In the 12th century, traveler R' Binyamin of Tudelo reported finding a flourishing Jewish community in Samarkand numbering 50,000 souls at a time when important kehillos in Spain sometimes numbered only in the hundreds. The Bukharan kehillos are among the most ancient in the Diaspora, some of which have been documented to date from the time of the First Exile.

In ancient times the local inhabitants were idol worshipers until Muslim Arab rulers conquered the land, forcibly converting them all to Islam. After becoming an important commercial center around 1,000 years ago it became a contested region, alternately conquered and ruled by the Salajuki Turks, Genghis Khan, and Timor Khan. During the 16th century nomadic Uzbekistani tribes took control, moving the seat of government from Samarkand and proclaiming Bukhara the new capital. The entire country then came to be known as the Bukhara Emirates.

The Uzbekistanis expanded and at the height of their power extended the borders far to the east and the west, but soon afterwards a number of internal wars weakened the kingdom.

In 1753 Bukhara was still an independent emirate but diminished in size and strength. The population consisted primarily of Uzbekistani tribes, some of them nomadic, who dominated the ranks of the ruling aristocracy, military officers, court officials and provincial rulers and military and political leaders. Civil and particularly economic affairs remained in the hands of Tajikistani bureaucrats, permanent residents in the cities who were merchants and industrialists and spoke Turkish. The urban population did not belong to any of the tribes.

The Jews of Bukhara, who predated all of the tribes that ruled over them throughout the centuries, had high status under all of the various governments that controlled the region.

During the 19th century the Bukhara Emirates became a corrupt totalitarian regime ruled by cruel, despotic emirs. In 1866 Bukhara was conquered by the czar's army and became a Russian protectorate.

The emir kept his throne under the patronage of the Russian czar. Although he had no control over defense and military matters, the emir still had a free hand to run domestic affairs. The last two emirs in Bukhara were treated well by their Russian patrons and maintained close ties with the imperial court in St. Petersburg.

All of this came to an end in 1920, three years after the Bolshevik Revolution, when Bukhara fell to the Bolshevik army. The emir was deposed and exiled to Afghanistan. A "Soviet republic of the Bukharan people" was set up in accordance with the well-known revolutionary doctrine of the time.

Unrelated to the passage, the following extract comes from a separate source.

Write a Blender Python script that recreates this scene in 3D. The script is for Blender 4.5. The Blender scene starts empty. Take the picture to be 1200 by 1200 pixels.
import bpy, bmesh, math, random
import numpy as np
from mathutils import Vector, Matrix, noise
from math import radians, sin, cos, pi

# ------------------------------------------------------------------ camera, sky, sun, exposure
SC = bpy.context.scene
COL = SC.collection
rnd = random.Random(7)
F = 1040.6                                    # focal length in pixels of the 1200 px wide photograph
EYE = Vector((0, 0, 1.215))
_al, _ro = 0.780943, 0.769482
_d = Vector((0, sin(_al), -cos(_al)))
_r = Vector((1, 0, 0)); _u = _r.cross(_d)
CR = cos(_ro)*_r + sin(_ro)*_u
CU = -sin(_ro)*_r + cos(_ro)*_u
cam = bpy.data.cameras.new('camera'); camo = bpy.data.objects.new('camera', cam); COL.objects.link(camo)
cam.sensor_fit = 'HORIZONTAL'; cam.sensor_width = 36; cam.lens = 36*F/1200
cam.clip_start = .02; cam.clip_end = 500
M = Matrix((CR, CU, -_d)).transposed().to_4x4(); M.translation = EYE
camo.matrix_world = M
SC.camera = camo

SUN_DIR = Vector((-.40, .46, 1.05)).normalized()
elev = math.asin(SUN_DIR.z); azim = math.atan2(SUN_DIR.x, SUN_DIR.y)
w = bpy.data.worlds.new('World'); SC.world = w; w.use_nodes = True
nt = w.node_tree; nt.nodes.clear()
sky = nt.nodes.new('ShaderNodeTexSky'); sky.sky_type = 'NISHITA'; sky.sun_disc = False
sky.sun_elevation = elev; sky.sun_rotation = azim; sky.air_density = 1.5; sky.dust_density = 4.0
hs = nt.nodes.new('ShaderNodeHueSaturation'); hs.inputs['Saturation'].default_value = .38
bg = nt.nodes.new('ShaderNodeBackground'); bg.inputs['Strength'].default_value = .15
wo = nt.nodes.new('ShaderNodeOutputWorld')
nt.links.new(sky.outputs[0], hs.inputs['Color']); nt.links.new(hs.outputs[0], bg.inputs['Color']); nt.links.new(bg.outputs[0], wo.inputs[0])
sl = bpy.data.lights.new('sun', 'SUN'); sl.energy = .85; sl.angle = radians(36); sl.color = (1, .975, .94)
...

The republic held out until 1924, when Stalin came to power and instituted a "new order." He dismantled the entire Bukharan Republic and divided it into newly formed socialist republics--Uzbekistan, Tajikistan and Turkmenistan--that were artificially created and become member states of the Union of Soviet Socialist Republics. When the USSR disbanded at the end of the 1980s these states won independence, but Bukhara was not reunited as a nation.